Le début d'un comptage des " vieillards " apparaît lorsque
l'Etat royal se développe en Europe à la fin du XVII siècle. Colbert
ordonne ainsi un dénombrement annuel dans les territoires des colonies
d'Amérique afin d'apprécier le potentiel de défense (hommes capables
de porter les armes) et de développement (filles à marier et grands
garçons). La troisième grande catégorie est ainsi définie en creux,
elle regroupe ceux qui ne sont plus capables de porter les armes ni de
participer à l'essor démographique de la colonie. Il s'agit d'un choix
conforme à la représentation très négative de la vieillesse au XVIIe
siècle.
Avec la révolution des représentations de la vieillesse qui
s'opère dans la seconde moitié du XVIIIe siècle, on se préoccupe de
mettre en place des retraites, des systèmes d'épargne ou de secours
qui permettent d'assurer aux vieillards devenus alors frais, nobles et
grands des conditions de vie décentes.
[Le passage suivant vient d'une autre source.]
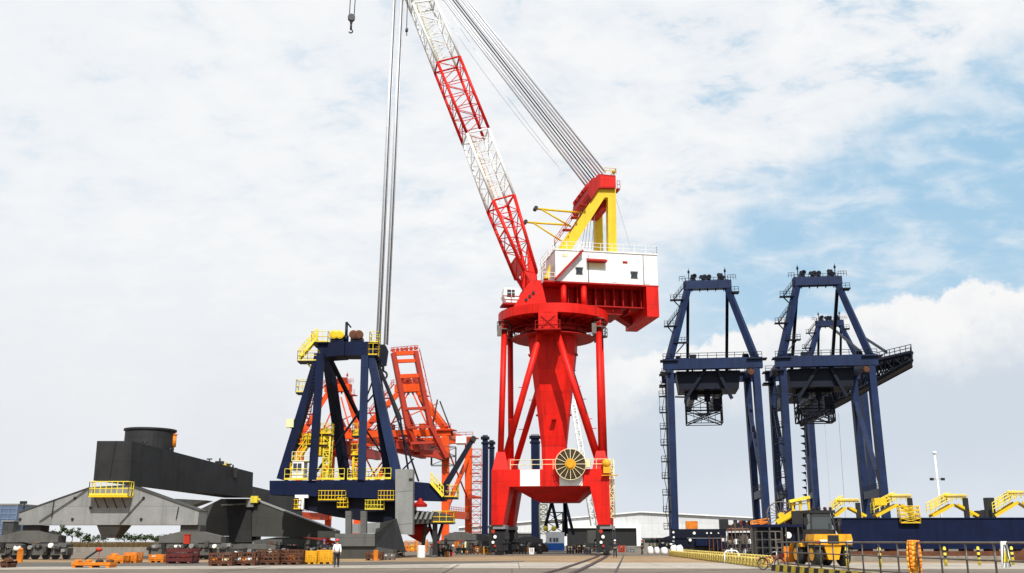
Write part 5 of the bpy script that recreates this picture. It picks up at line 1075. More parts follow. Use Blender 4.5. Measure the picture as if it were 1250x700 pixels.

La solidarité qui s'exprime
alors entre les générations conduit à se préoccuper des rapports
numériques entre une génération et la suivante, et à raisonner en
termes de charges. Seule la perception très positive de la vieillesse
empêche que se développent alors de telles études.
Au XIXe siècle, la représentation de la vieillesse s'inverse à
nouveau sous l'effet d'un changement de regard social : ce sont
désormais les masses récemment urbanisées et mobilisées par
l'industrie qui intéressent les observateurs sociaux et non plus
seulement les élites. La médecine développe aussi une première
gériatrie qui traque les dysfonctionnements et le dépérissement des
organismes vieillissants. Rien qui soutienne l'option optimiste du
XVIIIe siècle. Il faudrait ajouter l'usure au travail et les
revendications ouvrières en faveur d'une retraite précoce qui se
plaisent à mettre en évidence les aspects les plus terrifiants du
vieillissement des hommes. Le beau vieillard du XVIIIe siècle
disparaît alors de l'horizon des représentations, même s'il
conviendrait de faire une place à part à l'exceptionnel Victor
Hugo.
Dans ce contexte culturel interviennent deux événements
majeurs : la défaite face à la Prusse en 1871 puis la découverte de
l'antériorité de la limitation française des naissances par rapport
aux deux pays voisins et concurrents (l'Allemagne et l'Angleterre). La
défaite conduit à s'interroger sur les causes et les conséquences de
la guerre, y compris démographiques, la tripartition de la population
(jeunes, adultes, vieillards) est désormais reprise, comme à l'époque
de Colbert, lors de chaque présentation des résultats des recensements
quinquennaux. A partir des années 1880, l'accroissement de la
proportion des " vieillards " n'est plus perçue comme l'indice de
l'excellence de la civilisation, l'inquiétude démographique conduit à
souligner l'inertie sociale et culturelle qu'entraîne la forte
proportion de vieux, la concurrence économique qu'ils exercent, au
sein des familles, à la naissance de nouveaux enfants. C'est alors que
Jacques Bertillon utilise pour la première fois la métaphore d'une
population qui vieillit comme une futaie. Alfred Sauvy propose
l'expression de vieillissement de la population en 1928 afin de
désigner la montée vers le sommet de la pyramide des âges d'effectifs
plus nombreux que les générations plus clairsemées qui leur
succèdent.
La notion est immédiatement utilisée par les mouvements
natalistes, en particulier le plus actif d'entre eux, l'Alliance
nationale contre la dépopulation, qui pense détenir une arme de
propagande plus efficace que le thème de la dénatalité, parce que les
conséquences sont perceptibles à l'échelle individuelle (âge de départ
à la retraite et niveau des prestations).
La notion de vieillissement de la population est utilisée
depuis la fin des années 1930 comme l'un des arguments essentiels de
la pédagogie du déclin. Sa pertinence scientifique n'est pas examinée
alors que le seuil d'âge d'entrée dans la vieillesse (conditions de
santé) s'est élèvé de plusieurs années. N'est-il pas probable que
cette notion, par la fixité du seuil d'âge sur laquelle elle est
construite, ait constitué un frein à la prise de conscience de la
modification de l'âge de la vieillesse ? Son utilisation pèse aussi
sur la perception actuelle de la vieillesse car elle conserve la
connotation négative de la vieillesse qui lui a donné naissance.